Contributing Partner
Vent on a suction line (Intake for the head) will suck air and not draw water, or will draw very little water. Do you have a vent on the intake for your engine cooling? Path of least resistance is for air not water if you put a vent on this line. Close the seacock when not aboard and maintain your head so it does not leak when aboard.

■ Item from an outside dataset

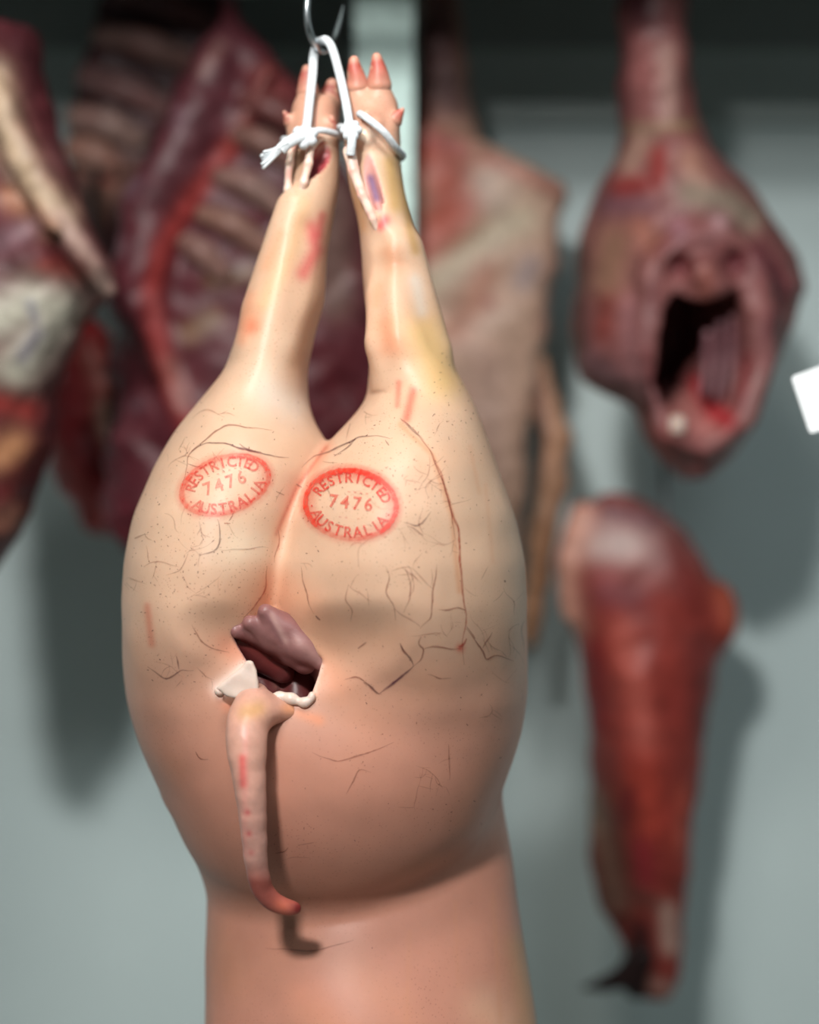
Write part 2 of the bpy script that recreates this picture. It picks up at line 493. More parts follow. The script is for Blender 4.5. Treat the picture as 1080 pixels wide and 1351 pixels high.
def body(x, y, z):
    l, r = fL(x, y, z), fR(x, y, z)
    d = smin(l, r, 0.010)
    d = smin(d, fT(x, y, z), 0.022)
    d = smin(d, fU(x, y, z), 0.026)
    up = z > P(0, 520, 0)[2]
    if up.any():
        q = d[up]; X, Y, Z = x[up], y[up], z[up]
        for ft in (footR, footL):
            for nm, pts, (ra, rb) in ft:
                a, b = P(*pts[0]), P(*pts[1])
                b = a + (b - a) * .86
                q = smin(q, cone(X, Y, Z, a, b, ra * S, rb * S), 0.005)
        # heel pads, hock bumps
        for (px, py, yy, rr) in ((481, 180, -.016, 11), (462, 183, -.008, 9), (415, 190, .004, 12), (486, 160, -.012, 16), (518, 332, -.022, 22)):
            q = smin(q, ell(X, Y, Z, P(px, py, yy), (rr * S, rr * S * .8, rr * S)), 0.006)
        # calf, hock ridge and the hollows between bone and tendon
        q = smin(q, chain(X, Y, Z, [P(512, 400, -.024), P(512, 450, -.034), P(520, 490, -.03)], [.011, .016, .010]), 0.024)
        q = smin(q, chain(X, Y, Z, [P(535, 330, -.012), P(553, 400, -.014), P(570, 460, -.012)], [.010, .012, .012]), 0.018)
        q = smin(q, chain(X, Y, Z, [P(385, 275, -.002), P(374, 340, -.004), P(356, 410, -.008), P(350, 450, -.012)], [.010, .014, .018, .014]), 0.02)
        q = smax(q, -chain(X, Y, Z, [P(494, 320, -.034), P(492, 400, -.044), P(498, 480, -.06)], [.003, .005, .005]), 0.014)
        q = smax(q, -chain(X, Y, Z, [P(408, 300, -.022), P(402, 380, -.036), P(392, 450, -.050), P(396, 500, -.052)], [.004, .006, .009, .008]), 0.016)
        q = smax(q, -chain(X, Y, Z, [P(470, 160, -.020), P(505, 150, -.016)], [.003, .002]), 0.006)
        for pts, yy, rs in slits:
            q = smax(q, -chain(X, Y, Z, [P(a, b, yy) for a, b in pts], [k_ * S for k_ in rs]), 0.002)
        d[up] = q
    mid = (z < P(0, 760, 0)[2]) & (z > P(0, 1080, 0)[2])
    if mid.any():
        q = d[mid]; X, Y, Z = x[mid], y[mid], z[mid]
        # hollows either side of the opening
        q = smax(q, -chain(X, Y, Z, [P(425, 858, -.130), P(470, 856, -.146), P(530, 838, -.162)], [.018, .018, .012]), 0.022)
        q = smax(q, -chain(X, Y, Z, [P(312, 846, -.122), P(262, 838, -.132)], [.014, .012]), 0.02)
        q = smax(q, -cavity(X, Y, Z), 0.0022)
        d[mid] = q
    # hamstring groove and crease down the right ham
    gr = chain(x, y, z, [P(524, 540, -.098), P(560, 575, -.125), P(590, 640, -.140), P(604, 720, -.150), P(608, 790, -.142)], [.003, .004, .006, .007, .006])
    d = smax(d, -gr, 0.012)
    return d - 0.0007 * wob(x, y, z, 60, 1.0)

root = thing('pig_carcass', 'pale skinned pig carcass hanging upside down from its tied trotters', 'carcass', tuple(P(470, 70, .03)))
pv, pf = sdf_mesh(body, (-.265, -.20, .50), (.175, .23, 1.645), 0.0021)
px, py = to_px(pv)
nrm = normals(pv, pf)
col = np.tile(lin((212, 176, 149)), (len(pv), 1))
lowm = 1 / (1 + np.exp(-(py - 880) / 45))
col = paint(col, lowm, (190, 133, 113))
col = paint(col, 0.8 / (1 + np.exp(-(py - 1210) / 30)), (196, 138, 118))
G = lambda *a: stroke(px, py, *a)
# feet and shanks
col = paint(col, 0.75 * (py < 200) * np.clip((205 - py) / 40, 0, 1), (204, 148, 126))
for pts, r, c, s in [
    ([(515, 215), (522, 270)], 12, (190, 150, 70), .6), ([(560, 440), (585, 500)], 28, (226, 186, 120), .7), ([(470, 250), (478, 300)], 8, (214, 160, 104), .5),
    ([(508, 290), (502, 298)], 7, (205, 50, 70), .8), ([(515, 335), (520, 350)], 16, (196, 130, 92), .6), ([(508, 430), (515, 455)], 18, (226, 140, 100), .55),
    ([(410, 300), (418, 330), (400, 360)], 11, (200, 80, 84), .75), ([(425, 285), (420, 310)], 7, (190, 60, 70), .6), ([(331, 430)], 11, (214, 84, 62), .75), ([(331, 425)], 22, (226, 150, 110), .5),
    ([(533, 240), (540, 300), (548, 330)], 7, (170, 130, 56), .6), ([(548, 370), (556, 410)], 9, (206, 200, 190), .6), ([(500, 380), (496, 400)], 8, (222, 160, 124), .5), ([(405, 470), (400, 520)], 10, (176, 140, 124), .5), ([(330, 390), (318, 450)], 8, (222, 150, 116), .5), ([(380, 450), (350, 500)], 18, (226, 200, 176), .5),
    ([(545, 515), (536, 552)], 6, (216, 84, 66), .7), ([(526, 505), (524, 535)], 4, (216, 96, 78), .6), ([(390, 535), (360, 520)], 26, (220, 214, 204), .5),
    ([(400, 270), (385, 330), (350, 400)], 12, (226, 180, 130), .5), ([(352, 350), (370, 310)], 10, (214, 150, 112), .45),
    ([(430, 590), (395, 640), (368, 700), (356, 760), (350, 800)], 9, (214, 132, 104), .6), ([(430, 590), (390, 645), (364, 705)], 2.4, (176, 84, 66), .6),
    ([(320, 725), (352, 735)], 30, (244, 226, 200), .55), ([(350, 800), (360, 770), (400, 800)], 34, (224, 158, 124), .6),  # the cream stroke is a highlight painted on the left ham
    ([(300, 850), (330, 870)], 20, (214, 128, 100), .5), ([(425, 885), (440, 900)], 20, (224, 150, 118), .5), ([(420, 850), (520, 840)], 26, (190, 140, 110), .35),  # last stroke paints shade into the hollow right of the opening
    ([(194, 800), (200, 850)], 5, (196, 110, 84), .6), ([(528, 560), (570, 600), (596, 680), (606, 780)], 4, (200, 140, 100), .55), ([(607, 855)], 5, (186, 60, 40), .8),
    ([(690, 1250), (700, 1351)], 22, (196, 150, 104), .6), ([(640, 1330), (660, 1351)], 30, (218, 176, 148), .5), ([(400, 1310), (440, 1351)], 24, (206, 140, 116), .5),
    ([(395, 940), (420, 950)], 8, (226, 140, 96), .6), ([(300, 930), (285, 915)], 10, (216, 128, 92), .5)]:
    col = paint(col, s * G(pts, r), c)
for pts, r, s in [([(650, 1180), (655, 1260), (660, 1351)], 3, .25), ([(540, 1230), (536, 1351)], 3, .2), ([(600, 1190), (604, 1300)], 2.5, .2), ([(640, 640), (650, 740)], 3, .25), ([(620, 590), (632, 650)], 3, .25)]:
    col = paint(col, s * G(pts, r), (200, 140, 104))
rg = np.random.default_rng(3)
blot = np.zeros(len(pv))
for f_, s_ in ((22, 2.0), (41, 5.0), (77, 9.0)):
    blot += wob(pv[:, 0], pv[:, 1], pv[:, 2], f_, s_) / 3
col = paint(col, np.clip(blot, 0, 1) * 0.30, (214, 150, 112))
# raw inside of the opening and the slits
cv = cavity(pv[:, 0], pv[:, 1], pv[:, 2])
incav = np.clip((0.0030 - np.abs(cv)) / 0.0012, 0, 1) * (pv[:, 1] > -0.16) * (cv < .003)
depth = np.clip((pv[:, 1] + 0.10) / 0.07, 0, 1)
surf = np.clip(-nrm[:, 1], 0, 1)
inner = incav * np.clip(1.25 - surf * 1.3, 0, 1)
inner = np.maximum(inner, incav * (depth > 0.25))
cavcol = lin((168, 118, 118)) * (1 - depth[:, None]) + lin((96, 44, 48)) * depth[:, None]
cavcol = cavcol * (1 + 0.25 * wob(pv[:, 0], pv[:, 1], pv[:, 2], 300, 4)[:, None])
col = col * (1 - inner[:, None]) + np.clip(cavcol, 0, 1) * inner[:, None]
col = paint(col, 0.9 * G([(290, 910), (318, 890), (334, 880)], 12) * (surf > .2), (246, 226, 214))
col = paint(col, 0.9 * G([(424, 878), (414, 912)], 3.5), (244, 206, 188))
for (pts, yy, rs), c1, c2 in zip(slits, ((206, 150, 140), (168, 70, 76)), ((112, 84, 130), (120, 40, 50))):
    g = chain(pv[:, 0], pv[:, 1], pv[:, 2], [P(a, b, yy) for a, b in pts], [k_ * S for k_ in rs])
    col = paint(col, np.clip((0.0022 - g) / 0.0012, 0, 1), c1)
    a_, b_ = pts[1], pts[2]
    col = paint(col, 0.9 * G([a_, b_], 5) * (g < .002), c2)
for (px_, py_, r_) in ((481, 180, 12), (462, 183, 9), (415, 190, 11), (430, 186, 8)):
    col = paint(col, .8 * G([(px_, py_)], r_) * (surf > .3), (244, 226, 206))
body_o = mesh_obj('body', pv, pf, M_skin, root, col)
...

I have a big sign reminding folks to leave the head valve in the DRY setting when leaving the head. It does not leak and will not flood the boat unless someone leaves the valve on the head open. I still close the seacock also when not aboard.
 

Frank Langer

1984 Ericson 30+, Nanaimo, BC
Ted, my boat began to flood (though I caught it in time) due to a faulty intake valve in the head itself--no warning signs, and could only spot it when I actually took the head apart to inspect the valve. While most of us close seacocks on leaving the boat for longer periods, I would guess that many of us leave the seacocks open when we are down the dock at another boat for a drink in the evening, or to run a quick errand, etc. Even though I had the head valve on "dry", the fact that it was faulty was enough to find 2" of water on the head floor after being away only two hours. I now close the seacock every time I leave the boat, even for an hour, but I suspect many don't do so.
Frank.
 

Randy Rutledge

Sustaining Member
What do you think?

Would an ant siphon valve work to prevent this??? Fuel lines have them and the fuel pump will overcome the valve. The valve would have to overcome the head pressure from the depth under the water line or would it be a balance if the valve was at the top of a loop??? The head intake pump should overcome a reasonable amount of valve pressure.
 

Alex

Junior Member
Head Suction

The Head will not pull suction if there is a vent between seacock and pump, but a vented loop between head pump and bowl will prevent siphoning. The problem then is that the loop is in plain view, and unsightly.
-Alex
 

ted_reshetiloff

Contributing Partner
Alex has it here. The siphon breaker needs to be on the pressure side not the suction. I have never seen a siphon break valve on a fuel pump and would surmise you would have a lot of air in your fuel if you got any fuel at all. A simple test. Take a manual bilge pump INTAKE side and attach some hose with a siphon break. Try pumping water through this settup. You might get some but you will get mostly air.